Cloud services are becoming ubiquitous, common, and more useful every day. What do I mean by cloud services? Google Apps, Dropbox, or basecamp are all cloud services. Many people (including me) use them to manage their productivity work flow. I’m a big fan of Dropbox to sync my to-do list (Things) and 1Password file between my office machine, my desktop at home, and my laptop. It just works. I also use MobileMe to take care of my calendar syncing.

But, I’m careful about what I put in my calendar, or my to-do list. Those things can tell a great deal about information that should be kept confidential – who I’m having meetings with about what can give away who our clients are and some information about them – completely unintentionally. What’s on my to-do list can give an indication of my (or my client’s) priorities.

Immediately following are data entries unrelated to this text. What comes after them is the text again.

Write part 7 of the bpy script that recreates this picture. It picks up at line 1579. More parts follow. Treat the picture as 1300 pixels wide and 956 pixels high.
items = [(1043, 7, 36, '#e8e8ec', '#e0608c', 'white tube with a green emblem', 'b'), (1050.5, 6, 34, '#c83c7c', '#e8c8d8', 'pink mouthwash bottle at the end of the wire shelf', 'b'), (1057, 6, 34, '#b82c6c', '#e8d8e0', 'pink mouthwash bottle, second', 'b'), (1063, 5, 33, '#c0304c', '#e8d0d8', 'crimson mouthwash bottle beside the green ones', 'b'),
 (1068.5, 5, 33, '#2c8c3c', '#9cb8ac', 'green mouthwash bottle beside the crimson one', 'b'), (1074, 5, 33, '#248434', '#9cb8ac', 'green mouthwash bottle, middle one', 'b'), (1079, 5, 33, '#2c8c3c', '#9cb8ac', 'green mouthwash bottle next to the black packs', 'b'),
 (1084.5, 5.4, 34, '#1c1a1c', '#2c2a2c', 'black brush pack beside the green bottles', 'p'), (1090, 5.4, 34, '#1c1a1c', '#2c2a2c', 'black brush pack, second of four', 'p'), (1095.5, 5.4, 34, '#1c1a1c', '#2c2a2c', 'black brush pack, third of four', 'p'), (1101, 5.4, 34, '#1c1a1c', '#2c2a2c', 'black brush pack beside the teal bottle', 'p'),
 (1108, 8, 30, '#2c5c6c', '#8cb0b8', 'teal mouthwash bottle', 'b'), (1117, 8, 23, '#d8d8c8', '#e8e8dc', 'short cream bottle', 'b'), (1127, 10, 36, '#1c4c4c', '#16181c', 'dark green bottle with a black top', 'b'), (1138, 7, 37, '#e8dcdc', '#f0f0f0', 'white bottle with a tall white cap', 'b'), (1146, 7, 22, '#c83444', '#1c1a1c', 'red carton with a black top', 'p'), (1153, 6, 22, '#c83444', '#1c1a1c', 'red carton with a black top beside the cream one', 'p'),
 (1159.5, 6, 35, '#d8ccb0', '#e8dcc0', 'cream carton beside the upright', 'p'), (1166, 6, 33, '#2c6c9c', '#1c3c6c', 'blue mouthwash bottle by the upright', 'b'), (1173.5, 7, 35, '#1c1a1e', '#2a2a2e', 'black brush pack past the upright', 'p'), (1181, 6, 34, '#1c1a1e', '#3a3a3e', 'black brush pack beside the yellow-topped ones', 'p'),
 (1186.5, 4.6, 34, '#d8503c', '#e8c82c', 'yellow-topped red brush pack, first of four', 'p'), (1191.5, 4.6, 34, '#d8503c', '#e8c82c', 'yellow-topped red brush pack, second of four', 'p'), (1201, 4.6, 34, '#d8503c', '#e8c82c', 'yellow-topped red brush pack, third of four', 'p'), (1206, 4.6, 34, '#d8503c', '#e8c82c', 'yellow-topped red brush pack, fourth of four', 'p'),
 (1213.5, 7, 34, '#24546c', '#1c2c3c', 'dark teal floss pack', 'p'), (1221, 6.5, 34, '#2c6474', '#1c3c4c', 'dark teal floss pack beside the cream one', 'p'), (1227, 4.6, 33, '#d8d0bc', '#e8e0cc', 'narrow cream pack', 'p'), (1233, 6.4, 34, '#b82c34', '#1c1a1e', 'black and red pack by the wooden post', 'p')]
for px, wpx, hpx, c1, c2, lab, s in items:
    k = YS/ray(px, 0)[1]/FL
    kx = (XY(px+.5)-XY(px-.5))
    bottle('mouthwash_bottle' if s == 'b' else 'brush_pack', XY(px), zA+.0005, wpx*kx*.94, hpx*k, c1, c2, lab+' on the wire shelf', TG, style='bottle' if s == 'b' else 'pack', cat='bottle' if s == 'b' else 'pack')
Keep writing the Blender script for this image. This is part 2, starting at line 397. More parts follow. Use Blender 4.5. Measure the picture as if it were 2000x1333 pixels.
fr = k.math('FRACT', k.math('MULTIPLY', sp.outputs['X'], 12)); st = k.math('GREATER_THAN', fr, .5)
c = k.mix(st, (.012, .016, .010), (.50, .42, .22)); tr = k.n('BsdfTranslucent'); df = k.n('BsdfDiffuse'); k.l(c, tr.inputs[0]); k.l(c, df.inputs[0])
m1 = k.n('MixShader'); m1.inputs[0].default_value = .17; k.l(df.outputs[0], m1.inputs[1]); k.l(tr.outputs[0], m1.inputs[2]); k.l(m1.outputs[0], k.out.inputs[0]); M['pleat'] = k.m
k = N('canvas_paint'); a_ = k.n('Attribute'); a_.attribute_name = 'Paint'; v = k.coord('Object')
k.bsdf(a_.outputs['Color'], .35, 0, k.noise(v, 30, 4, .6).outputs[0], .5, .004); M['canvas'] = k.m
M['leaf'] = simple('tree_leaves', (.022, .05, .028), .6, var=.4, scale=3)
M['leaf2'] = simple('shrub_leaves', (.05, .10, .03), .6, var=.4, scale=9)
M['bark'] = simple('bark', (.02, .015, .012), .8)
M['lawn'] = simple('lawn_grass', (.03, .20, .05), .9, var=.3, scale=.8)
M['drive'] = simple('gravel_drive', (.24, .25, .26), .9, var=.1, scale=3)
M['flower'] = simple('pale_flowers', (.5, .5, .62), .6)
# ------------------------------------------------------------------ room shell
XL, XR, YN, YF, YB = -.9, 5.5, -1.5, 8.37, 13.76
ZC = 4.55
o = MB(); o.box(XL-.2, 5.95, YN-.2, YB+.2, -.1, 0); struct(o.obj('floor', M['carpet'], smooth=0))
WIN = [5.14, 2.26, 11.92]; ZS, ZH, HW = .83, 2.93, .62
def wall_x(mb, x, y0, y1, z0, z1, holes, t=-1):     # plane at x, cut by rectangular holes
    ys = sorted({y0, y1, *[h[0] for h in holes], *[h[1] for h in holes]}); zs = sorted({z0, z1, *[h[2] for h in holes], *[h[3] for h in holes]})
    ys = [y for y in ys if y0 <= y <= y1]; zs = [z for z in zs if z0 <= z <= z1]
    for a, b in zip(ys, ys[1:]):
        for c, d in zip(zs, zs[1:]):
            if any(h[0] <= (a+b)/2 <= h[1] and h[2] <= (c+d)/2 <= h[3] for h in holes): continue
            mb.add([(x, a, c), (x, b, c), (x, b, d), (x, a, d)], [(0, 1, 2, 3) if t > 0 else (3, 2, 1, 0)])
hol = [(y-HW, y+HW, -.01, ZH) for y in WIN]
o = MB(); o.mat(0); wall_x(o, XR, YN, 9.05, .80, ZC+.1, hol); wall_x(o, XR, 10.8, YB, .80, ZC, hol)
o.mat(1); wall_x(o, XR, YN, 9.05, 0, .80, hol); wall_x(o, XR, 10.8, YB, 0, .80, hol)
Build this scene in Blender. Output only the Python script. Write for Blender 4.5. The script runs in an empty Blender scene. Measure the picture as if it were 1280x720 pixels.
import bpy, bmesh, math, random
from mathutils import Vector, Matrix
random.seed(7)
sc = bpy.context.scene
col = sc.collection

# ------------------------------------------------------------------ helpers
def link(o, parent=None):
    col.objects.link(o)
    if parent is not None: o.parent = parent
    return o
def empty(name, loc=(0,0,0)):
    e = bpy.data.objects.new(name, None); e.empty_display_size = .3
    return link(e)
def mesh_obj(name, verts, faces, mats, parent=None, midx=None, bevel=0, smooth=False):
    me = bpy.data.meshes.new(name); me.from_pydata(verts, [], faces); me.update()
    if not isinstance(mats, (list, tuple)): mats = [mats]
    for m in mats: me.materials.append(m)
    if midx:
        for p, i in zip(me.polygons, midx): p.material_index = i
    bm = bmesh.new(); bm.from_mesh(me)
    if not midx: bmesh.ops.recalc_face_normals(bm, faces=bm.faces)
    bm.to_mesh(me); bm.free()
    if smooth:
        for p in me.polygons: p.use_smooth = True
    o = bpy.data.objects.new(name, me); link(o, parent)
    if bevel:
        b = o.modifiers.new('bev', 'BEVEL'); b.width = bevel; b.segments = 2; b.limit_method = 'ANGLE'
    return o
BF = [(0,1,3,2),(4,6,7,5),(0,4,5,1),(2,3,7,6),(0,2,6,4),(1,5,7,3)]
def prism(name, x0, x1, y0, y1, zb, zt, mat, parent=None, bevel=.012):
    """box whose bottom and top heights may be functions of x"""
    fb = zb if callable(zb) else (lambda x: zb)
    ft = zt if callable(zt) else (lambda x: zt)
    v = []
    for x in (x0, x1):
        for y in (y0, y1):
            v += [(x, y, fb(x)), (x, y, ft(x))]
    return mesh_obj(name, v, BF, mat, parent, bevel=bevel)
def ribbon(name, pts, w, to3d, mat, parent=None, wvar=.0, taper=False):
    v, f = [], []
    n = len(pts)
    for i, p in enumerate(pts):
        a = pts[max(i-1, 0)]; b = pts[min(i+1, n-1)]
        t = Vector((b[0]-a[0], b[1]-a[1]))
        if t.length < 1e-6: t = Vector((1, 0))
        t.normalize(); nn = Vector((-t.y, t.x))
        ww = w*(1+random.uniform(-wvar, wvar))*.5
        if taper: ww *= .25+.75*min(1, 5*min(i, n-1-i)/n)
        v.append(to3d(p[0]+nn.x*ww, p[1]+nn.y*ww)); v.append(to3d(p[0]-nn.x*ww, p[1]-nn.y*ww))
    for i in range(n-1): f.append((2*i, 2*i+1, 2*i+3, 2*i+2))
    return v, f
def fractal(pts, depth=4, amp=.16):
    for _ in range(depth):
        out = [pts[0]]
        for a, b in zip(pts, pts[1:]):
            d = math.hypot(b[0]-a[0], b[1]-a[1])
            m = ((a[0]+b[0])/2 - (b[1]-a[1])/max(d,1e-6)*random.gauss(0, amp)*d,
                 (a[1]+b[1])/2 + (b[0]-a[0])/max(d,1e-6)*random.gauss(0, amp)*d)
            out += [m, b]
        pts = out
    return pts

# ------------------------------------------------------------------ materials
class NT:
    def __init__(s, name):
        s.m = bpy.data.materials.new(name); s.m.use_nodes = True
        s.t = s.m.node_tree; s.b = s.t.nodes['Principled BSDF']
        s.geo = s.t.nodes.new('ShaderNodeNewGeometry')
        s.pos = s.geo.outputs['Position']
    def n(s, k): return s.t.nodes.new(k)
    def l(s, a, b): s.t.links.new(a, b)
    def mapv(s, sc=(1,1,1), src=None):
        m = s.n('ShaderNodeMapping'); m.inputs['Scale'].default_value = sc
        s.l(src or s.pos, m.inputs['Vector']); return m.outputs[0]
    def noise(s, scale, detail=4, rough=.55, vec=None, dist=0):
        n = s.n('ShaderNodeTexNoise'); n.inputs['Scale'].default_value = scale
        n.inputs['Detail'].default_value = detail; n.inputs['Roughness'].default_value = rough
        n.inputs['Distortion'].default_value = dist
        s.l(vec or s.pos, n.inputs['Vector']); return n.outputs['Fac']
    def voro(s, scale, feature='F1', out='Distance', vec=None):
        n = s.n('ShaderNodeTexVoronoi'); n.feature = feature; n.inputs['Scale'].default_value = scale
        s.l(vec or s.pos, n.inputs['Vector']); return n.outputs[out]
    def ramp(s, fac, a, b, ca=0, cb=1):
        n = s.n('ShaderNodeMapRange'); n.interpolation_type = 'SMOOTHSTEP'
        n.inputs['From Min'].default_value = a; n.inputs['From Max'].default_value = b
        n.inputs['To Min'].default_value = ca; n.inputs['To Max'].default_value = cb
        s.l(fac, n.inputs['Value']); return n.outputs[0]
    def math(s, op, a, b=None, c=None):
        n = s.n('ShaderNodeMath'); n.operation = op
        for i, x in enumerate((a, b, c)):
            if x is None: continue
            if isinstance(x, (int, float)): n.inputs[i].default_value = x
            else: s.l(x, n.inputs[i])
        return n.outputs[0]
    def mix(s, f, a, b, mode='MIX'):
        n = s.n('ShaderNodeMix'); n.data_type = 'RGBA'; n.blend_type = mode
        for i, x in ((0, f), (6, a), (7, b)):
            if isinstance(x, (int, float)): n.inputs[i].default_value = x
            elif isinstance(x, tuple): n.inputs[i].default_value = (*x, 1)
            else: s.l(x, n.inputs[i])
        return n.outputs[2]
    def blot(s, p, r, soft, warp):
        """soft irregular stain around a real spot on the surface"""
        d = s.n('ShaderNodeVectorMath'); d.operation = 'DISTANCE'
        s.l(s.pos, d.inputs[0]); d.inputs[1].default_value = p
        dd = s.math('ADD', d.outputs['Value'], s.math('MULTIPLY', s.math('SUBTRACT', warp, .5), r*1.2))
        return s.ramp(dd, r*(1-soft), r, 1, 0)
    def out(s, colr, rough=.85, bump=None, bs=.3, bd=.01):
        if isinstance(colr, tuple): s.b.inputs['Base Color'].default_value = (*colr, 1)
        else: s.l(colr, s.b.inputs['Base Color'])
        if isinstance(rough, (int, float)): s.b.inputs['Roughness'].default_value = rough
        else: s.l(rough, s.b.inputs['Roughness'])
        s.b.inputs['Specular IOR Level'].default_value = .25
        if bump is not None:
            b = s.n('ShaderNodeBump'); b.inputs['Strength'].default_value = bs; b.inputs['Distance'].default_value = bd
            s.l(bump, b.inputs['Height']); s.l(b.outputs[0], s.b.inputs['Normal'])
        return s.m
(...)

There’s two ways of approaching the problem: control what you put into the “cloud”, or protect it before it goes into the cloud. I do a mix of both. My calendar information is limited as MobileMe won’t allow me to send an encrypted file to their caldav servers. My to-do list (and 1password file) are encrypted in an encrypted disk image in my dropbox folder. 1password does its own encryption. And if I do use dropbox to sync files, all of those files are in an encrypted disk image. I may be paranoid, but I haven’t audited these services to see what their security levels are, so I choose not to trust them. Our clients expect us to take good care of their data and protect it as well (or better) than they do, so I default to not trusting them.

Be aware of the information you are storing in the “cloud”, even if it seems silly to you. At least be aware of what data is getting pushed to someone else’s servers.